Yoco offers payment systems such as card machines to over 200,000 South African businesses. Tsomo is a town in the Eastern Cape.
The hotel owner said they purchased three speed point machines from the suspect for R3,500.
However, the complainant alleged they noticed the funds never appeared in their business account after a few months of using the card machines, which prompted them to open a fraud case with the Hawks.
Between July and September 2023, the suspect allegedly defrauded the complainant out of R1.2 million in business revenue.
After tracing the bank account into which the funds were being funnelled, the Queenstown-based Serious Commercial Crime Investigation unit of the Hawks tracked down and arrested the suspect, who was living in Kidd’s Beach, East London.
The suspect appeared in the Mthatha Regional Court on 25 September 2024.
Social engineering fraud has become prevalent in the banking sector.
The South African banking industry has observed a recent uptick in clients being cheated by fraudsters posing as bank officials, tax officials, or investment companies.
Standard Banked has also warned that vishing — or phishing via phone calls — has become the most significant contributor to app banking, digital banking, and card-related fraud.
“Unlike phishing scams, which deceive people into clicking on links in texts and emails, vishing calls trick people into sharing sensitive banking information or taking actions that compromise the security of their bank accounts,” it said.
According to Standard Bank, scammers tend to target older people approaching retirement or who have recently received their cash payouts, proposing high-return investment opportunities.
This includes persuading victims to transfer their funds into fictitious investment accounts.

Some scammers use another approach and attempt to create panic by claiming that the victim’s bank account is vulnerable and urging them to move their money into a “safekeeping” account.
According to Standard Bank’s head of digital and e-commerce, Belinda Rathogwa, the bank will never call clients to request that they transfer money into an account that isn’t theirs.
“If you are going to invest your hard-earned money, verify the details of the investment company that you are dealing with.

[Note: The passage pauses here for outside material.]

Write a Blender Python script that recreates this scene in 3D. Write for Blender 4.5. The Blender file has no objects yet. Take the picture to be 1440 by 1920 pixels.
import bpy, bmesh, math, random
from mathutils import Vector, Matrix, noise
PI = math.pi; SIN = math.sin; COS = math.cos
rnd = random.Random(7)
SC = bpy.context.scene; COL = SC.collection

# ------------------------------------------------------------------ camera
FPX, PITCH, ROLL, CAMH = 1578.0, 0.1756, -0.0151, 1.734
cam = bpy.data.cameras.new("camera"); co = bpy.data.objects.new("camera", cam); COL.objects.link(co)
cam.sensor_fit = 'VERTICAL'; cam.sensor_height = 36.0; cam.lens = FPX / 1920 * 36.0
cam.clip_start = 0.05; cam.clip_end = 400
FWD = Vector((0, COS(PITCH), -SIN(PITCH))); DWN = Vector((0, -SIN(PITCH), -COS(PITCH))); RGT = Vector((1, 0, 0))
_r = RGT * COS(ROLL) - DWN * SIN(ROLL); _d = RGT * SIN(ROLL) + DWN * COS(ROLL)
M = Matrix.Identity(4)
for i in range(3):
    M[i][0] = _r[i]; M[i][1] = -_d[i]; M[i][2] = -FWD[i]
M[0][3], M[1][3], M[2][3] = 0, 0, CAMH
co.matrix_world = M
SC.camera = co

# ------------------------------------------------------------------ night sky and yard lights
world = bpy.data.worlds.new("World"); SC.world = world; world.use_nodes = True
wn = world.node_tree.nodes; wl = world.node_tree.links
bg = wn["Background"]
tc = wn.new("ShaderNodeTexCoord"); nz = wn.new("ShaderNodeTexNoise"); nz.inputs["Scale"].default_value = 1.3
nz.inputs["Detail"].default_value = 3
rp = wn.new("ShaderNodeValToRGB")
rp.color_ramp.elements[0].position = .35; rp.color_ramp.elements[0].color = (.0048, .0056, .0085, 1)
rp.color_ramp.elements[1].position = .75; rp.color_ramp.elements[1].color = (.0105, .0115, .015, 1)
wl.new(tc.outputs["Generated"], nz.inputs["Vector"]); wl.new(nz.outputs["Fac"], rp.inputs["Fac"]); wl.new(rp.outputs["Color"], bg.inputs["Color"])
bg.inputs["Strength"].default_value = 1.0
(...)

Check that they are registered with the Financial Services Conduct Authority (FSCA),” she added.
She noted that fraudsters convince victims to keep quiet and not share details about the fraudulent transactions with their banks or loved ones, hoping to avoid early detection.
“This social engineering tactic leaves little recourse for consumers, so that many are unable to recover all of their lost funds and most don’t recover any of their money, even with their bank’s assistance,” says Rathogwa.
Social engineering refers to the psychological manipulation of individuals to get them to divulge confidential information or perform specific actions.
She said scammers have shifted to social engineering techniques over the phone as banks have increased risk controls to prevent unauthorised account access. This forced fraudsters to find new ways to trick banking clients.
Standard Bank has launched a security feature designed to address this threat. The Mobile Banking App now alerts clients to potential vishing threats.
Customers can activate the feature and provide consent to be notified of suspicious calls.
“Our data shows that a growing number of older clients make use of our app. Any additional security features on the app can therefore play a big role by protecting them,” said Rathogwa.